**Aim of the task:**
Extract the lines from the start through the line that holds "from mathutils import", both included, omitting all images.

**Recorded information:**
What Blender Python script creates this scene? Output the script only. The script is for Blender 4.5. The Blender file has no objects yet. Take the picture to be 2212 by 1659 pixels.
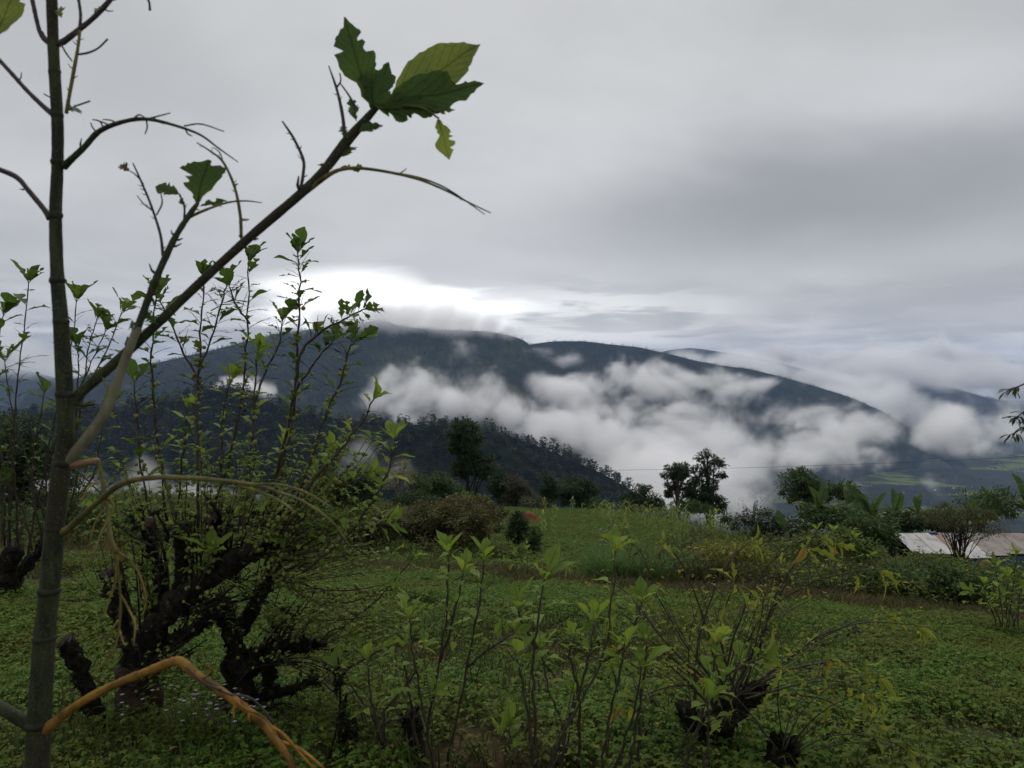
import bpy, math, random
import numpy as np
from mathutils import Vector, Matrix, noise as mnoise

S = bpy.context.scene
R = math.radians
CAMZ = 1.7
F = 1659.0                      # focal length in units of a 2212 x 1659 picture

# ------------------------------------------------------------------ camera
cam_d = bpy.data.cameras.new('camera')
cam = bpy.data.objects.new('camera', cam_d)
S.collection.objects.link(cam)
cam.location = (0, 0, CAMZ)
cam.rotation_euler = (R(90), 0, 0)
cam_d.lens = 27.0
cam_d.sensor_width = 36.0
cam_d.clip_start = 0.05
cam_d.clip_end = 40000
cam_d.dof.use_dof = True
cam_d.dof.focus_distance = 9.0
cam_d.dof.aperture_fstop = 11.0
S.camera = cam

# ------------------------------------------------------------------ render
S.render.engine = 'CYCLES'
cy = S.cycles
cy.max_bounces = 20
cy.diffuse_bounces = 3
cy.glossy_bounces = 2
cy.transmission_bounces = 4
cy.volume_bounces = 18
cy.transparent_max_bounces = 12
cy.volume_step_rate = 1.0
cy.volume_max_steps = 512
cy.use_denoising = True
cy.caustics_reflective = False
cy.caustics_refractive = False
cy.use_adaptive_sampling = True
cy.adaptive_threshold = 0.02
cy.sample_clamp_indirect = 4.0
S.view_settings.view_transform = 'Standard'
S.view_settings.look = 'None'
S.view_settings.exposure = 0.2
S.view_settings.gamma = 1.0


# ------------------------------------------------------------------ node helper
class NT:
    """short-hand for building node trees"""
    def __init__(self, tree):
        self.t = tree
        self.n = tree.nodes
        self.l = tree.links

    def node(self, typ, **kw):
        nd = self.n.new(typ)
        for k, v in kw.items():
            setattr(nd, k, v)
        return nd

    def put(self, sock, v):
        if v is None:
            return
        if isinstance(v, bpy.types.NodeSocket):
            self.l.new(v, sock)
        else:
            sock.default_value = v

    def math(self, op, a, b=None, c=None, clamp=False):
        nd = self.node('ShaderNodeMath', operation=op, use_clamp=clamp)
        for i, v in enumerate((a, b, c)):
            self.put(nd.inputs[i], v)
        return nd.outputs[0]

    def vmath(self, op, a, b=None, scale=None):
        nd = self.node('ShaderNodeVectorMath', operation=op)
        self.put(nd.inputs[0], a)
        if b is not None:
            self.put(nd.inputs[1], b)
        if scale is not None:
            self.put(nd.inputs['Scale'], scale)
        return nd.outputs['Value'] if op in ('LENGTH', 'DISTANCE', 'DOT_PRODUCT') else nd.outputs[0]

    def noise(self, vec, scale=1.0, detail=4.0, rough=0.5, dist=0.0, out=0):
        nd = self.node('ShaderNodeTexNoise')
        if vec is not None:
            self.put(nd.inputs['Vector'], vec)
        nd.inputs['Scale'].default_value = scale
        nd.inputs['Detail'].default_value = detail
        nd.inputs['Roughness'].default_value = rough
        nd.inputs['Distortion'].default_value = dist
        return nd.outputs[out]

    def ramp(self, fac, lo, hi, a=0.0, b=1.0, smooth=True):
        nd = self.node('ShaderNodeMapRange', interpolation_type='SMOOTHSTEP' if smooth else 'LINEAR')
        self.put(nd.inputs[0], fac)
        for i, v in enumerate((lo, hi, a, b)):
            self.put(nd.inputs[1 + i], v)
        return nd.outputs[0]

    def mix(self, fac, a, b, mode='MIX'):
        nd = self.node('ShaderNodeMix', data_type='RGBA', blend_type=mode)
        self.put(nd.inputs[0], fac)
        for s, v in ((nd.inputs[6], a), (nd.inputs[7], b)):
            if isinstance(v, (tuple, list)) and len(v) == 3:
                v = (*v, 1.0)
            self.put(s, v)
        return nd.outputs[2]

    def sep(self, v):
        nd = self.node('ShaderNodeSeparateXYZ')
        self.put(nd.inputs[0], v)
        return nd.outputs

    def comb(self, x, y, z):
        nd = self.node('ShaderNodeCombineXYZ')
        for i, v in enumerate((x, y, z)):
            self.put(nd.inputs[i], v)
        return nd.outputs[0]


# ------------------------------------------------------------------ sky
SUN_AZ, SUN_EL = -6.0, 58.0          # the sun stands behind the cloud deck, over the mountain
w = bpy.data.worlds.new('World')
S.world = w
w.use_nodes = True
t = NT(w.node_tree)
t.n.clear()
d = t.node('ShaderNodeTexCoord').outputs['Generated']
dx, dy, dz = t.sep(d)
el = t.math('MULTIPLY', t.math('ARCSINE', dz), 57.2958)
az = t.math('MULTIPLY', t.math('ARCTAN2', dx, dy), 57.2958)
zz = t.math('ADD', t.math('ABSOLUTE', dz), 0.16)
q = t.comb(t.math('DIVIDE', dx, zz), t.math('DIVIDE', dy, zz), 0.0)
zz2 = t.math('ADD', t.math('ABSOLUTE', dz), 0.035)
q2 = t.comb(t.math('DIVIDE', dx, zz2), t.math('MULTIPLY', t.math('DIVIDE', dy, zz2), 1.0), 3.7)
n1 = t.noise(q, 0.55, 5, 0.5, 0.5)
n2 = t.noise(t.vmath('ADD', q, (4.3, 9.1, 2.2)), 1.5, 5, 0.55, 0.25)
n3 = t.noise(q2, 0.30, 5, 0.55, 0.7)
# the even deck
deck = t.math('ADD', t.math('MULTIPLY', n1, 0.75), t.math('MULTIPLY', n2, 0.25))
deckv = t.ramp(deck, 0.36, 0.63)
sunv = Vector((math.sin(R(SUN_AZ)) * math.cos(R(9)), math.cos(R(SUN_AZ)) * math.cos(R(9)), math.sin(R(9))))
glow = t.math('POWER', t.math('MAXIMUM', t.vmath('DOT_PRODUCT', d, tuple(sunv)), 0.0), 5.0)
colA = t.mix(deckv, (0.405, 0.409, 0.410), (0.59, 0.597, 0.598))
colA = t.mix(t.math('MULTIPLY', glow, 0.30), colA, (0.85, 0.855, 0.86))
# low streaky layers towards the horizon
low = t.ramp(el, 10.0, 2.5)
streak = t.ramp(n3, 0.34, 0.68)
colL = t.mix(streak, (0.455, 0.452, 0.455), (0.81, 0.80, 0.80))
colB = t.mix(low, colA, colL)
# a heavier fold of cloud hanging on the right
fa = t.math('DIVIDE', t.math('SUBTRACT', az, 24.0), 26.0)
fe = t.math('DIVIDE', t.math('ADD', t.math('SUBTRACT', el, 12.5), t.math('MULTIPLY', t.math('SUBTRACT', n1, 0.5), 16.0)), 5.5)
fold = t.ramp(t.math('SQRT', t.math('ADD', t.math('MULTIPLY', fa, fa), t.math('MULTIPLY', fe, fe))), 1.15, 0.2)
colB = t.mix(t.math('MULTIPLY', fold, 0.70), colB, (0.27, 0.275, 0.285))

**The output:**
What Blender Python script creates this scene? Output the script only. The script is for Blender 4.5. The Blender file has no objects yet. Take the picture to be 2212 by 1659 pixels.
import bpy, math, random
import numpy as np
from mathutils import Vector, Matrix, noise as mnoise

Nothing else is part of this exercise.